__The problem__: Reproduce each line from the first in the data through the line that contains "S.camera = cam" exactly; give nothing else.

__Data provided__:
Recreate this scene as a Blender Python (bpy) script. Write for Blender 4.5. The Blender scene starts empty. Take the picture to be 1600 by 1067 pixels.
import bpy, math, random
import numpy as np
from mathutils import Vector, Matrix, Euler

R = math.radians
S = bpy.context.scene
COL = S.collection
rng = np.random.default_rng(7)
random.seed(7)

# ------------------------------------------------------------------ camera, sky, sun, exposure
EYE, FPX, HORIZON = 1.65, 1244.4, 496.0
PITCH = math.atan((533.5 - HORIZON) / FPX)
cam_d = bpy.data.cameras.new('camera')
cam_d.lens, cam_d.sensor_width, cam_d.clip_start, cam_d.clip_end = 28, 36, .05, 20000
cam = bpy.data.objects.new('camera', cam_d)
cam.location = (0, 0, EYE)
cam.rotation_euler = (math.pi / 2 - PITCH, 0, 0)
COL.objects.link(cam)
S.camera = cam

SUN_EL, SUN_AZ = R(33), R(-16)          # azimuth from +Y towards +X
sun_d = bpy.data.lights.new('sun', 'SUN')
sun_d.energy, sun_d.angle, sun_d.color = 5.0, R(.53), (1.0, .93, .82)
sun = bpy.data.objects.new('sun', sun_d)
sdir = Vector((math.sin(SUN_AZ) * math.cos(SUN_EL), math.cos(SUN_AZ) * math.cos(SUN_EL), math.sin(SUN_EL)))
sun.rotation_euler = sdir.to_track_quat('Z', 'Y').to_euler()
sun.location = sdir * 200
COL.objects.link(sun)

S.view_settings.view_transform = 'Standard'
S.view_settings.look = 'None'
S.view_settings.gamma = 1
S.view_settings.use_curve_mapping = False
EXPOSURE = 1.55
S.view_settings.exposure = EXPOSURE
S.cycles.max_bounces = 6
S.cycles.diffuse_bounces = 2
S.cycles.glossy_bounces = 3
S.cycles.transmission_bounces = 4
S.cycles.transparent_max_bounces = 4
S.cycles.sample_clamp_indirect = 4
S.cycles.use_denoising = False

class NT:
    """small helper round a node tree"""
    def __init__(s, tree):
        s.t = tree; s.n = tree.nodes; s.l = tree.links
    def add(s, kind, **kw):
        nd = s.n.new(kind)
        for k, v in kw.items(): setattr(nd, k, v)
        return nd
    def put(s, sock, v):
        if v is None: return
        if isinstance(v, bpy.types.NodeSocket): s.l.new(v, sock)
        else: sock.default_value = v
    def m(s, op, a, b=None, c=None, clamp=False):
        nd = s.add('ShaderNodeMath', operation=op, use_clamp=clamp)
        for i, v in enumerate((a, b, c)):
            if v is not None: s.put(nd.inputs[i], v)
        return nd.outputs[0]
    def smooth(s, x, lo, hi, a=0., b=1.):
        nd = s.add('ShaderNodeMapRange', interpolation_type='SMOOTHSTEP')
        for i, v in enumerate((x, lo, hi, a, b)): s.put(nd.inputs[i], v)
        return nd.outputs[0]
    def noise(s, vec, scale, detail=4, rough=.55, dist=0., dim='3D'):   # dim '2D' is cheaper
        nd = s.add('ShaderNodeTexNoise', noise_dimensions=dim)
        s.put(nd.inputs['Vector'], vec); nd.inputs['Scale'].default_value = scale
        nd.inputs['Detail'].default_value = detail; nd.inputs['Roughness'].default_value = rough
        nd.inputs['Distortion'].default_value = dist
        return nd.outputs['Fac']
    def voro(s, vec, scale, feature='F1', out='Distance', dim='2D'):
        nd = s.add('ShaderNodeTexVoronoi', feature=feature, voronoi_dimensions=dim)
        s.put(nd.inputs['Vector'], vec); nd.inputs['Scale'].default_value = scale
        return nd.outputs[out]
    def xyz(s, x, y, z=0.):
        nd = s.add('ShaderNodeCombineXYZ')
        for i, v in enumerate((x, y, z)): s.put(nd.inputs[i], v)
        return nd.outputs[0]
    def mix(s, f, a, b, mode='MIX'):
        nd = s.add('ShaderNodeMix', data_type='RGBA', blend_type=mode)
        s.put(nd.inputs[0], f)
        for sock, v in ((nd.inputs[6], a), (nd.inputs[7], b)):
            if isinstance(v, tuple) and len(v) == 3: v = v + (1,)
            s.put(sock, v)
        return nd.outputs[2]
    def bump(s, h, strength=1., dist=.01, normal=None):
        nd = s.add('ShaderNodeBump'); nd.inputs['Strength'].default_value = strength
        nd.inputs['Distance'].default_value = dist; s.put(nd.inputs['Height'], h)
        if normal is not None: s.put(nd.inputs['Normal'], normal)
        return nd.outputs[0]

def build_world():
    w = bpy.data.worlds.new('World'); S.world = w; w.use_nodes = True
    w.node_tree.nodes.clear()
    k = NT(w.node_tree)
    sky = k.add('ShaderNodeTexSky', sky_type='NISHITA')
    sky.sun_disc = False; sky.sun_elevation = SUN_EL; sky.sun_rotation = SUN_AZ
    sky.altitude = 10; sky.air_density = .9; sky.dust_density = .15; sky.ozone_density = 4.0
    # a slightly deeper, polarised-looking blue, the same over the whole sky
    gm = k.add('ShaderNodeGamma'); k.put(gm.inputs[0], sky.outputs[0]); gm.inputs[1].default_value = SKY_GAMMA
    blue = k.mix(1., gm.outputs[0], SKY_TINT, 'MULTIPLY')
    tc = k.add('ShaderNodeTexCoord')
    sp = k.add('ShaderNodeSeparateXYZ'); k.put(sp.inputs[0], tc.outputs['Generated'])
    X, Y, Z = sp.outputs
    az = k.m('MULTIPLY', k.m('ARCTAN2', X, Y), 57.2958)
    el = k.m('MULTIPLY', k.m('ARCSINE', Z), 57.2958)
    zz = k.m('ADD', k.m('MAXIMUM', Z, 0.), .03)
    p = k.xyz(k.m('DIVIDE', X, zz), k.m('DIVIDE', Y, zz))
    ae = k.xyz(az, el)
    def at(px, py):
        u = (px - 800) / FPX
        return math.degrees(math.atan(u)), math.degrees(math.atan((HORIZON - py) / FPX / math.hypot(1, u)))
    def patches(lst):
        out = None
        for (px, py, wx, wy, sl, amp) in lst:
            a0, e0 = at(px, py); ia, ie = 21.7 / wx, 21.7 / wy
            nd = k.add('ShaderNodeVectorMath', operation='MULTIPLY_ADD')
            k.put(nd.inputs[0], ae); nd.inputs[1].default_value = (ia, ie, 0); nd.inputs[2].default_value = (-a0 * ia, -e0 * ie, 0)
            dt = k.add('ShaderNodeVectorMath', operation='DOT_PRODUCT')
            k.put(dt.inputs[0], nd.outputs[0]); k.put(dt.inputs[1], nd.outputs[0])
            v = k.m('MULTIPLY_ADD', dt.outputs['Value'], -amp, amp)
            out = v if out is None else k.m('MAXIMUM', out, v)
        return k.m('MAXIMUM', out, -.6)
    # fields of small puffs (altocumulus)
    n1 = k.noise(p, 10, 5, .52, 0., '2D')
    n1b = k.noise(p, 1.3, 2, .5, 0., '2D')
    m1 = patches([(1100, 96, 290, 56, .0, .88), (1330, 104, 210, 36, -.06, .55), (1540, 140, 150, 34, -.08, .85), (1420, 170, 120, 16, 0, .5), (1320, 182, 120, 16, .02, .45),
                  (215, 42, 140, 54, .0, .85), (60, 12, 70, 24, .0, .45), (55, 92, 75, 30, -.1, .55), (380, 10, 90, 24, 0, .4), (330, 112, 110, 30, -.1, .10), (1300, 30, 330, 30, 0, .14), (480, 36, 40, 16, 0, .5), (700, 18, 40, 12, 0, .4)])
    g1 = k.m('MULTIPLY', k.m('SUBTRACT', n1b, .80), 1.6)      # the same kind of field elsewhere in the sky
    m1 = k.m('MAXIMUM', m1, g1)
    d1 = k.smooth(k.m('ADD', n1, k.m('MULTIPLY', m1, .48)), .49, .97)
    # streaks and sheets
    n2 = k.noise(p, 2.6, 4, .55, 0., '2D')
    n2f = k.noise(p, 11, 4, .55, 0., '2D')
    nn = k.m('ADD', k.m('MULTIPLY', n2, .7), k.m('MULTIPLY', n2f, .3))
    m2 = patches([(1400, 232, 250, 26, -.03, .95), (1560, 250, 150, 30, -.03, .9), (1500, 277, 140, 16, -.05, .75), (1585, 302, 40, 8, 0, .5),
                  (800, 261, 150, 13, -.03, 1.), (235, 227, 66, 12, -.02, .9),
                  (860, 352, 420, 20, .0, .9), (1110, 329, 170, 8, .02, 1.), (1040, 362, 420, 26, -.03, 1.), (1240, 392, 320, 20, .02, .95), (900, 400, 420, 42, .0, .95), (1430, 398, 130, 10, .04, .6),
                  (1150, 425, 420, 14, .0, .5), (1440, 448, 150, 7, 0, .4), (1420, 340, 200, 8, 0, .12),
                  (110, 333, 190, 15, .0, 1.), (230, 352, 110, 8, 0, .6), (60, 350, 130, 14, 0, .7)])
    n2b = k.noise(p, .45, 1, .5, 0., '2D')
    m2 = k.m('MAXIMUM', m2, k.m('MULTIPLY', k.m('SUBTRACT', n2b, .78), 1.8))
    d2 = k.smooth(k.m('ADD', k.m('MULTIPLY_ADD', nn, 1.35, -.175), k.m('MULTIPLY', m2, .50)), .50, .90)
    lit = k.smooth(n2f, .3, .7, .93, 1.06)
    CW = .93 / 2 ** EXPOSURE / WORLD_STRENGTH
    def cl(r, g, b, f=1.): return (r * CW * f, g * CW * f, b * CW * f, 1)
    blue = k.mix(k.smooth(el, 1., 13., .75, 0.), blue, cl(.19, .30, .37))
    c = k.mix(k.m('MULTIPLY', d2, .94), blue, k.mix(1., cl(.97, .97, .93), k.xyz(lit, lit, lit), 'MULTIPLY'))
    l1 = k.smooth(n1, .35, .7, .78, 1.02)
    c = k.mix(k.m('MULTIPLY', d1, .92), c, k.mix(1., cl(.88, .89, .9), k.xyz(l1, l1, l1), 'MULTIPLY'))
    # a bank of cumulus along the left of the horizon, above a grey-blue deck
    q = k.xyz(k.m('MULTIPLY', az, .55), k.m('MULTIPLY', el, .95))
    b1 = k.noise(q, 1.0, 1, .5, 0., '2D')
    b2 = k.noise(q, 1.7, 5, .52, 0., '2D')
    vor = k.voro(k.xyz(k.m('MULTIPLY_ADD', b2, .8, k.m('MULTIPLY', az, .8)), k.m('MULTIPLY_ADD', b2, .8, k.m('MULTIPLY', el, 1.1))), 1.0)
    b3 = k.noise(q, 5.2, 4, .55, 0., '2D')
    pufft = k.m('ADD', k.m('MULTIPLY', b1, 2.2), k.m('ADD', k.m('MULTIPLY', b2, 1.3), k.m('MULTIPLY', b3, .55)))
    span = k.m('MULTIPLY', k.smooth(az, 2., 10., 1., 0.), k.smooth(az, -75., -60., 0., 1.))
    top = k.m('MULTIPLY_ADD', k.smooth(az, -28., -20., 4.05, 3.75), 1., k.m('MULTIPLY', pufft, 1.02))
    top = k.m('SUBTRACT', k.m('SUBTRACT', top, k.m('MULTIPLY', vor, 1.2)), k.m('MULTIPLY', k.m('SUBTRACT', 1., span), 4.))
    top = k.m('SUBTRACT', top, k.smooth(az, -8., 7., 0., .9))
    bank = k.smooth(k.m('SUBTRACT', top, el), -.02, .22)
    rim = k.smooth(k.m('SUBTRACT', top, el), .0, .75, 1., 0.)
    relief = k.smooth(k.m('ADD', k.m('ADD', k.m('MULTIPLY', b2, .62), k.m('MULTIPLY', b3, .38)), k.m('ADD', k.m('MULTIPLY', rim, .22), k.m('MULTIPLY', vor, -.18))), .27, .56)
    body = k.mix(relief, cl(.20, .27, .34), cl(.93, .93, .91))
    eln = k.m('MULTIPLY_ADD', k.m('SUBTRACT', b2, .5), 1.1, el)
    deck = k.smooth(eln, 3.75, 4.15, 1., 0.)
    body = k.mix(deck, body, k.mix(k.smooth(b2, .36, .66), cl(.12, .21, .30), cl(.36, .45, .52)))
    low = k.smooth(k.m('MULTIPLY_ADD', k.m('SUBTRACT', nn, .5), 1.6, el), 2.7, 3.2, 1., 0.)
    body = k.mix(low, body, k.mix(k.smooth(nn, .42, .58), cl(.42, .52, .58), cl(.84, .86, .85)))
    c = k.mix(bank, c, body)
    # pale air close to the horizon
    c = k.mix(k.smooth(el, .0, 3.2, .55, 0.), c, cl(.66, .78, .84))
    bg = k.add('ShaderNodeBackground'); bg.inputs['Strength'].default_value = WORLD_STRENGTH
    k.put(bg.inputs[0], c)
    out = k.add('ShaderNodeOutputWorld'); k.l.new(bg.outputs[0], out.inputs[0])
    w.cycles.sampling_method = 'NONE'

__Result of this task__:
Recreate this scene as a Blender Python (bpy) script. Write for Blender 4.5. The Blender scene starts empty. Take the picture to be 1600 by 1067 pixels.
import bpy, math, random
import numpy as np
from mathutils import Vector, Matrix, Euler

R = math.radians
S = bpy.context.scene
COL = S.collection
rng = np.random.default_rng(7)
random.seed(7)

# ------------------------------------------------------------------ camera, sky, sun, exposure
EYE, FPX, HORIZON = 1.65, 1244.4, 496.0
PITCH = math.atan((533.5 - HORIZON) / FPX)
cam_d = bpy.data.cameras.new('camera')
cam_d.lens, cam_d.sensor_width, cam_d.clip_start, cam_d.clip_end = 28, 36, .05, 20000
cam = bpy.data.objects.new('camera', cam_d)
cam.location = (0, 0, EYE)
cam.rotation_euler = (math.pi / 2 - PITCH, 0, 0)
COL.objects.link(cam)
S.camera = cam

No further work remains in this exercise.